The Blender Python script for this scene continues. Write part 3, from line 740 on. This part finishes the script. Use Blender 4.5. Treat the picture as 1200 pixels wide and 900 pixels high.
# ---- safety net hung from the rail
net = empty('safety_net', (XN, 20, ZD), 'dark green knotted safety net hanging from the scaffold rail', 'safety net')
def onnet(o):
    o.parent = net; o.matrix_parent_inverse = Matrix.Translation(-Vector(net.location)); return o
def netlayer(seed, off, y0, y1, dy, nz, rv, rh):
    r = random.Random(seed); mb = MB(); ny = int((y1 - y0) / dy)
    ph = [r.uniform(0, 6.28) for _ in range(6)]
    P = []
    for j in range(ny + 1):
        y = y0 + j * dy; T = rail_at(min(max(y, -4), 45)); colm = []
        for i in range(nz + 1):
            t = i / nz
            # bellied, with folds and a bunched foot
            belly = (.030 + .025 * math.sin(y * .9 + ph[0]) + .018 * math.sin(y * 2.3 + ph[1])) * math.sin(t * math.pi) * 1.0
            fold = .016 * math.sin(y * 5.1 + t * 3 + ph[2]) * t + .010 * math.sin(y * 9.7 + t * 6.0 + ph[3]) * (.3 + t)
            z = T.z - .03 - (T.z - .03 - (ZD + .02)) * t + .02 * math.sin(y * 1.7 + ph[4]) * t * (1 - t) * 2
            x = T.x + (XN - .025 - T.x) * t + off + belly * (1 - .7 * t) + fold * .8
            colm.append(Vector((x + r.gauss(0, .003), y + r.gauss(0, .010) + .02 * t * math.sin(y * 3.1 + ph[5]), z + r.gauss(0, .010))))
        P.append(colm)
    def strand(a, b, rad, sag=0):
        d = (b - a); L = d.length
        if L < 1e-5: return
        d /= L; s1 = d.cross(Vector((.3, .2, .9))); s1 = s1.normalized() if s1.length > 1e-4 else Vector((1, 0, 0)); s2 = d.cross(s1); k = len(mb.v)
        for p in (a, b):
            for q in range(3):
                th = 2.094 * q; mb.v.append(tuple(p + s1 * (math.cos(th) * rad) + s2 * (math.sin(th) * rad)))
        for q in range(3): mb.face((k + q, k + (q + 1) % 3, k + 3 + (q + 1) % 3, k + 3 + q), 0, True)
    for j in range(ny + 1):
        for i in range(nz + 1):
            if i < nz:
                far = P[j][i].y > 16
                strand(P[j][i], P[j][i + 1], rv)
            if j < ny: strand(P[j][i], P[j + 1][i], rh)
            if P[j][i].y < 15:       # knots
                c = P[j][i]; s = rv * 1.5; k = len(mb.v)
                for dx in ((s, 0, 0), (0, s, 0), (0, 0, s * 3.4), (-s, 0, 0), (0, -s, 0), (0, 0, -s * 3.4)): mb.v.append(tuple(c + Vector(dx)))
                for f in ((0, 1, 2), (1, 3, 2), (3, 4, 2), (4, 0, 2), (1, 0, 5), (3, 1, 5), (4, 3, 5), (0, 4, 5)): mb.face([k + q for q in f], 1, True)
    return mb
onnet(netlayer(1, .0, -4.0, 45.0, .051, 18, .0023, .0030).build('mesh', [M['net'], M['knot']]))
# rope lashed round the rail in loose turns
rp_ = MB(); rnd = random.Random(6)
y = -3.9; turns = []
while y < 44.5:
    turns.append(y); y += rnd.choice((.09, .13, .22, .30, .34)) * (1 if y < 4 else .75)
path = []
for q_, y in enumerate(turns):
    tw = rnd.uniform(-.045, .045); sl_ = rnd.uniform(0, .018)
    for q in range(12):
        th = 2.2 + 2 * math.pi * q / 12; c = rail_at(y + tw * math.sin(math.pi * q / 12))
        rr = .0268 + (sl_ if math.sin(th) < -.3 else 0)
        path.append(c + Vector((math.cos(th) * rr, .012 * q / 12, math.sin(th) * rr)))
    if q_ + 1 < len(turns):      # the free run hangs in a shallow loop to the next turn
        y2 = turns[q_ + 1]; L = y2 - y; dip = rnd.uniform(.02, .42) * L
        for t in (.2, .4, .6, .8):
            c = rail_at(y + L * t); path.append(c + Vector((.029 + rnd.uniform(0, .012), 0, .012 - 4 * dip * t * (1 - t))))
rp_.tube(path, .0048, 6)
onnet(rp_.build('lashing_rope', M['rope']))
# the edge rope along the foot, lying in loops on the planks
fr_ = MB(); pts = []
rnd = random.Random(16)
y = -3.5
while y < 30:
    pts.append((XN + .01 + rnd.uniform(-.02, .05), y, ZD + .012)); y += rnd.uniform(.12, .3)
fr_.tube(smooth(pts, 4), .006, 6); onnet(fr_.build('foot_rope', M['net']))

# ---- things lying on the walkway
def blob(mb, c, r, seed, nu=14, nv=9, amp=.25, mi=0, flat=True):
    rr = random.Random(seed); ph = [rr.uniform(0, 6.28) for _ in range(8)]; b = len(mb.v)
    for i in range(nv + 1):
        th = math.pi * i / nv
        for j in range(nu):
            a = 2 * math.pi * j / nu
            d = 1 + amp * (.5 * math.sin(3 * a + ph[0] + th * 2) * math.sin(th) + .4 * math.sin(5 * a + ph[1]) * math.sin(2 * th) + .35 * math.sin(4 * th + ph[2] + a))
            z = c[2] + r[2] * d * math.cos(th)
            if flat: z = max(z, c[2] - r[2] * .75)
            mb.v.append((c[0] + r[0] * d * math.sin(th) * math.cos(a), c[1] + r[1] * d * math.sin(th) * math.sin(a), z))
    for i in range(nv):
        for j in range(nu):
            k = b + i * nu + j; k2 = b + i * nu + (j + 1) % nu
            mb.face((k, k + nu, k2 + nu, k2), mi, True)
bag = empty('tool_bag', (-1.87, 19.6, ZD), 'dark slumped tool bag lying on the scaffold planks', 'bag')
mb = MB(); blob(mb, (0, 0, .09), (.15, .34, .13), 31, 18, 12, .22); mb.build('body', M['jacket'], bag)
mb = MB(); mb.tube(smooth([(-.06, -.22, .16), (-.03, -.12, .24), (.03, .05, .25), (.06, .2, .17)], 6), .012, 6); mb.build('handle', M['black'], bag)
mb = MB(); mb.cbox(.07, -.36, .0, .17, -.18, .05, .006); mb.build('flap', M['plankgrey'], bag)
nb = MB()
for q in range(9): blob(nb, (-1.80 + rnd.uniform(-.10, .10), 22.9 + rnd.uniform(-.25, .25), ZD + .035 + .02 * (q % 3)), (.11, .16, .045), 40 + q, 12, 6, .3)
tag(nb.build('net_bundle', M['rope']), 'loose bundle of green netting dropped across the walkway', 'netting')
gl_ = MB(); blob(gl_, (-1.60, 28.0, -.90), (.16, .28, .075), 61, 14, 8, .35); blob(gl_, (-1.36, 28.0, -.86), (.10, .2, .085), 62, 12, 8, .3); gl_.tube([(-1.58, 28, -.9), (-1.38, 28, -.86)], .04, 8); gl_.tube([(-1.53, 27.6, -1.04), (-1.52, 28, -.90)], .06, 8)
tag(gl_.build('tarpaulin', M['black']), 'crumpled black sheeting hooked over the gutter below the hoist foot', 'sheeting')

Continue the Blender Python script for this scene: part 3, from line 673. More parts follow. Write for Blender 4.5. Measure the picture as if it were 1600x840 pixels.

- _WHAT YOU ARE ASKED TO DO_: Repeat the preceding lines exactly, please, every one of them.

- _FULL SOLUTION_:
The Blender Python script for this scene continues. Write part 3, from line 740 on. This part finishes the script. Use Blender 4.5. Treat the picture as 1200 pixels wide and 900 pixels high.
# ---- safety net hung from the rail
net = empty('safety_net', (XN, 20, ZD), 'dark green knotted safety net hanging from the scaffold rail', 'safety net')
def onnet(o):
    o.parent = net; o.matrix_parent_inverse = Matrix.Translation(-Vector(net.location)); return o
def netlayer(seed, off, y0, y1, dy, nz, rv, rh):
    r = random.Random(seed); mb = MB(); ny = int((y1 - y0) / dy)
    ph = [r.uniform(0, 6.28) for _ in range(6)]
    P = []
    for j in range(ny + 1):
        y = y0 + j * dy; T = rail_at(min(max(y, -4), 45)); colm = []
        for i in range(nz + 1):
            t = i / nz
            # bellied, with folds and a bunched foot
            belly = (.030 + .025 * math.sin(y * .9 + ph[0]) + .018 * math.sin(y * 2.3 + ph[1])) * math.sin(t * math.pi) * 1.0
            fold = .016 * math.sin(y * 5.1 + t * 3 + ph[2]) * t + .010 * math.sin(y * 9.7 + t * 6.0 + ph[3]) * (.3 + t)
            z = T.z - .03 - (T.z - .03 - (ZD + .02)) * t + .02 * math.sin(y * 1.7 + ph[4]) * t * (1 - t) * 2
            x = T.x + (XN - .025 - T.x) * t + off + belly * (1 - .7 * t) + fold * .8
            colm.append(Vector((x + r.gauss(0, .003), y + r.gauss(0, .010) + .02 * t * math.sin(y * 3.1 + ph[5]), z + r.gauss(0, .010))))
        P.append(colm)
    def strand(a, b, rad, sag=0):
        d = (b - a); L = d.length
        if L < 1e-5: return
        d /= L; s1 = d.cross(Vector((.3, .2, .9))); s1 = s1.normalized() if s1.length > 1e-4 else Vector((1, 0, 0)); s2 = d.cross(s1); k = len(mb.v)
        for p in (a, b):
            for q in range(3):
                th = 2.094 * q; mb.v.append(tuple(p + s1 * (math.cos(th) * rad) + s2 * (math.sin(th) * rad)))
        for q in range(3): mb.face((k + q, k + (q + 1) % 3, k + 3 + (q + 1) % 3, k + 3 + q), 0, True)
    for j in range(ny + 1):
        for i in range(nz + 1):
            if i < nz:
                far = P[j][i].y > 16
                strand(P[j][i], P[j][i + 1], rv)
            if j < ny: strand(P[j][i], P[j + 1][i], rh)
            if P[j][i].y < 15:       # knots
                c = P[j][i]; s = rv * 1.5; k = len(mb.v)
                for dx in ((s, 0, 0), (0, s, 0), (0, 0, s * 3.4), (-s, 0, 0), (0, -s, 0), (0, 0, -s * 3.4)): mb.v.append(tuple(c + Vector(dx)))
                for f in ((0, 1, 2), (1, 3, 2), (3, 4, 2), (4, 0, 2), (1, 0, 5), (3, 1, 5), (4, 3, 5), (0, 4, 5)): mb.face([k + q for q in f], 1, True)
    return mb
onnet(netlayer(1, .0, -4.0, 45.0, .051, 18, .0023, .0030).build('mesh', [M['net'], M['knot']]))
# rope lashed round the rail in loose turns
rp_ = MB(); rnd = random.Random(6)
y = -3.9; turns = []
while y < 44.5:
    turns.append(y); y += rnd.choice((.09, .13, .22, .30, .34)) * (1 if y < 4 else .75)
path = []
for q_, y in enumerate(turns):
    tw = rnd.uniform(-.045, .045); sl_ = rnd.uniform(0, .018)
    for q in range(12):
        th = 2.2 + 2 * math.pi * q / 12; c = rail_at(y + tw * math.sin(math.pi * q / 12))
        rr = .0268 + (sl_ if math.sin(th) < -.3 else 0)
        path.append(c + Vector((math.cos(th) * rr, .012 * q / 12, math.sin(th) * rr)))
    if q_ + 1 < len(turns):      # the free run hangs in a shallow loop to the next turn
        y2 = turns[q_ + 1]; L = y2 - y; dip = rnd.uniform(.02, .42) * L
        for t in (.2, .4, .6, .8):
            c = rail_at(y + L * t); path.append(c + Vector((.029 + rnd.uniform(0, .012), 0, .012 - 4 * dip * t * (1 - t))))
rp_.tube(path, .0048, 6)
onnet(rp_.build('lashing_rope', M['rope']))
# the edge rope along the foot, lying in loops on the planks
fr_ = MB(); pts = []
rnd = random.Random(16)
y = -3.5
while y < 30:
    pts.append((XN + .01 + rnd.uniform(-.02, .05), y, ZD + .012)); y += rnd.uniform(.12, .3)
fr_.tube(smooth(pts, 4), .006, 6); onnet(fr_.build('foot_rope', M['net']))

# ---- things lying on the walkway
def blob(mb, c, r, seed, nu=14, nv=9, amp=.25, mi=0, flat=True):
    rr = random.Random(seed); ph = [rr.uniform(0, 6.28) for _ in range(8)]; b = len(mb.v)
    for i in range(nv + 1):
        th = math.pi * i / nv
        for j in range(nu):
            a = 2 * math.pi * j / nu
            d = 1 + amp * (.5 * math.sin(3 * a + ph[0] + th * 2) * math.sin(th) + .4 * math.sin(5 * a + ph[1]) * math.sin(2 * th) + .35 * math.sin(4 * th + ph[2] + a))
            z = c[2] + r[2] * d * math.cos(th)
            if flat: z = max(z, c[2] - r[2] * .75)
            mb.v.append((c[0] + r[0] * d * math.sin(th) * math.cos(a), c[1] + r[1] * d * math.sin(th) * math.sin(a), z))
    for i in range(nv):
        for j in range(nu):
            k = b + i * nu + j; k2 = b + i * nu + (j + 1) % nu
            mb.face((k, k + nu, k2 + nu, k2), mi, True)
bag = empty('tool_bag', (-1.87, 19.6, ZD), 'dark slumped tool bag lying on the scaffold planks', 'bag')
mb = MB(); blob(mb, (0, 0, .09), (.15, .34, .13), 31, 18, 12, .22); mb.build('body', M['jacket'], bag)
mb = MB(); mb.tube(smooth([(-.06, -.22, .16), (-.03, -.12, .24), (.03, .05, .25), (.06, .2, .17)], 6), .012, 6); mb.build('handle', M['black'], bag)
mb = MB(); mb.cbox(.07, -.36, .0, .17, -.18, .05, .006); mb.build('flap', M['plankgrey'], bag)
nb = MB()
for q in range(9): blob(nb, (-1.80 + rnd.uniform(-.10, .10), 22.9 + rnd.uniform(-.25, .25), ZD + .035 + .02 * (q % 3)), (.11, .16, .045), 40 + q, 12, 6, .3)
tag(nb.build('net_bundle', M['rope']), 'loose bundle of green netting dropped across the walkway', 'netting')
gl_ = MB(); blob(gl_, (-1.60, 28.0, -.90), (.16, .28, .075), 61, 14, 8, .35); blob(gl_, (-1.36, 28.0, -.86), (.10, .2, .085), 62, 12, 8, .3); gl_.tube([(-1.58, 28, -.9), (-1.38, 28, -.86)], .04, 8); gl_.tube([(-1.53, 27.6, -1.04), (-1.52, 28, -.90)], .06, 8)
tag(gl_.build('tarpaulin', M['black']), 'crumpled black sheeting hooked over the gutter below the hoist foot', 'sheeting')

Continue the Blender Python script for this scene: part 3, from line 673. More parts follow. Write for Blender 4.5. Measure the picture as if it were 1600x840 pixels.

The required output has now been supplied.